Cases for repatriation and restitution of cultural property are not new and with time accrue political clout. Although some cases are 50 to 200 years old, they remain significant today. These include Greece’s persistent demands for repatriation of the Parthenon Marbles over the last two centuries. Since 2009, the New Acropolis Museum awaits their return from the British Museum. In autumn 2010, Peru succeeded in a century-old debate with the Peabody Museum at Yale to gain return of Inca artifacts that Hiram Bingham III removed from Machu Picchu in the 1910s.

Artworks plundered by Adolf Hitler,Hermann Goering and other Nazi officials have appreciated in value over time, perhaps as a result of the debate over their ownership. For example, five paintings by Austrian artist Gustav Klimt that originally belonged to Ferdinand Bloch-Bauer were lost to him when he fled Austria post-1938. In 2000, Bloch-Bauer’s niece, Maria Altmann of Los Angeles, filed a lawsuit for the restitution of the paintings from Austria. She succeeded, and subsequently they sold for hundreds of millions of dollars. One painting alone reportedly set a then-record price for an individual work at $135 million.

The political turbulence in Egypt, Libya and Bahrain has seen both looting of artifacts and destruction of monuments. Last year, citizens linked arms in front of the Egyptian Museum in Cairo with some success.

This and other instances like it suggest potential for proactive protection of cultural artifacts, particularly in light of the U.S. ratification of the 1954 Hague Convention in 2009. Indeed, U.S. foreign policy can parlay risk to cultural property into diplomacy by insisting that military interventions, even when the U.S. is not engaged militarily, include a strategy for securing museums, monuments and sites of archaeological significance that along with tactical bombing avoids collateral damage.

America might also assess objects that are likely targets for repatriation and consider offering their return as part of a strategy for relations with the nation of origin. If engaged in conflict — or even if not — an active interest in protecting the local cultural property would serve the purposes of garnering political goodwill and creating an opportunity for communication with the local government and potentially the insurgency.

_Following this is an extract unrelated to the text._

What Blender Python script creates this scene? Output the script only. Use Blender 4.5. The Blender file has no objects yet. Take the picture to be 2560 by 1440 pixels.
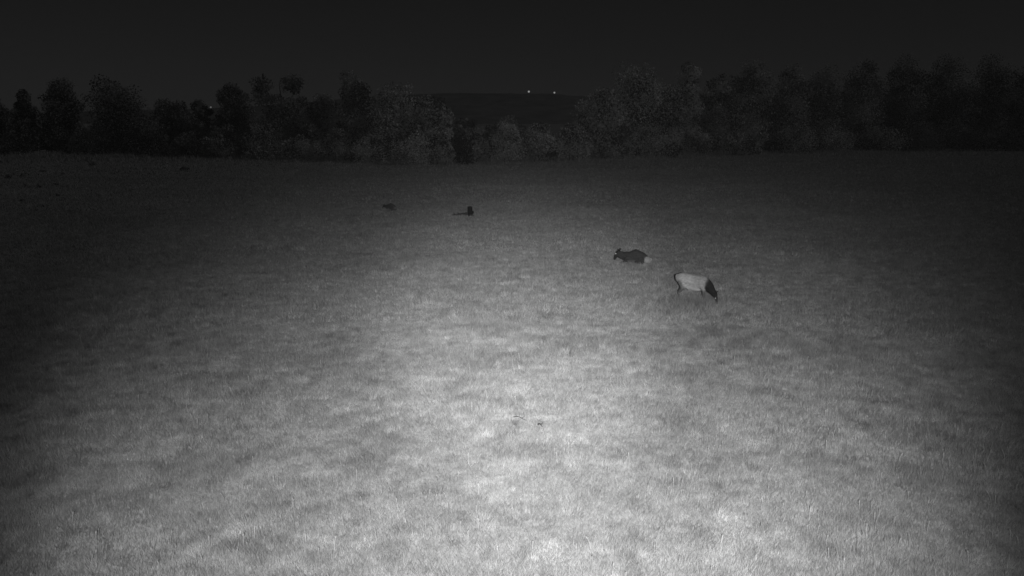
import bpy, bmesh, math, random
import numpy as np
from mathutils import Vector

scene = bpy.context.scene
COL = scene.collection
R = math.radians
PI = math.pi

# ------------------------------------------------------------------ camera
W_PX, H_PX = 2560.0, 1440.0          # photograph size, used to measure angles
F_PX = 2217.0                        # focal length in photo pixels (60 degrees wide)
CAM_H = 7.4
PITCH = math.atan((720.0 - 297.0) / F_PX)
cam_d = bpy.data.cameras.new('camera')
cam = bpy.data.objects.new('camera', cam_d)
COL.objects.link(cam)
cam.location = (0, 0, CAM_H)
cam.rotation_euler = (PI / 2 - PITCH, 0, 0)
cam_d.sensor_width = 36.0
cam_d.lens = 36.0 * F_PX / W_PX
cam_d.clip_start = 0.1
cam_d.clip_end = 20000.0
scene.camera = cam

# ------------------------------------------------------------------ night sky
world = bpy.data.worlds.new('World')
scene.world = world
world.use_nodes = True
wn, wl = world.node_tree.nodes, world.node_tree.links
wn.clear()
w_out = wn.new('ShaderNodeOutputWorld')
w_bg = wn.new('ShaderNodeBackground')
w_sky = wn.new('ShaderNodeTexSky')
w_sky.sky_type = 'NISHITA'
w_sky.sun_disc = False
MOON = Vector((0.72, -0.35, 0.60)).normalized()      # towards the added moonlight: high, behind the right shoulder
SKY_ELEV, SKY_ROT = math.asin(MOON.z), math.atan2(MOON.x, MOON.y)
w_sky.dust_density = 0.0
w_sky.sun_elevation = SKY_ELEV
w_sky.sun_rotation = SKY_ROT
w_bw = wn.new('ShaderNodeRGBToBW')    # the infrared camera sees no colour
wl.new(w_sky.outputs['Color'], w_bw.inputs['Color'])
wl.new(w_bw.outputs['Val'], w_bg.inputs['Color'])
w_bg.inputs['Strength'].default_value = 0.00122
wl.new(w_bg.outputs['Background'], w_out.inputs['Surface'])

# ------------------------------------------------------------------ lamps
# faint moonlight lamp, source unseen, added to lift the dark parts
moon_fill_d = bpy.data.lights.new('moon', 'SUN')
moon_fill_d.energy = 0.10
moon_fill_d.angle = R(0.5)
moon = bpy.data.objects.new('moon', moon_fill_d)
COL.objects.link(moon)
moon.rotation_euler = (-MOON).to_track_quat('-Z', 'Y').to_euler()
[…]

Proactive repatriation may have merit as evidenced by the success of Italy and Greece in securing antiquities from the Getty Villa in Los Angeles and the Metropolitan Museum of Art in New York. Those contentious, and presumably costly, court cases could have been avoided.

As for regions in conflict, the Taliban and the Northern Alliance in Afghanistan engaged UNESCO to establish a secure location for Afghan cultural property in the late 1990s. From 2000 through 2006, official and private visitors from Afghanistan brought artifacts to the Afghanistan Museum-in-Exile in Budendorf, Switzerland, for safekeeping. In September 2006, after receiving a request from the Afghan Ministry of Information and Culture, UNESCO agreed to repatriate the objects to the National Museum of Afghanistan in Kabul.

America need not wait for the benefit of hindsight to determine its cultural stance. Proactive protection and repatriation of artworks and artifacts can demonstrate our respect for another nation’s heritage when the chaos of conflict obscures the value of cultural identity.

Erik Nemeth, formerly with the Getty Research Institute in Los Angeles, is a trustee of the Association for Research into Crimes against Art and an adjunct international security policy analyst at the RAND Corp.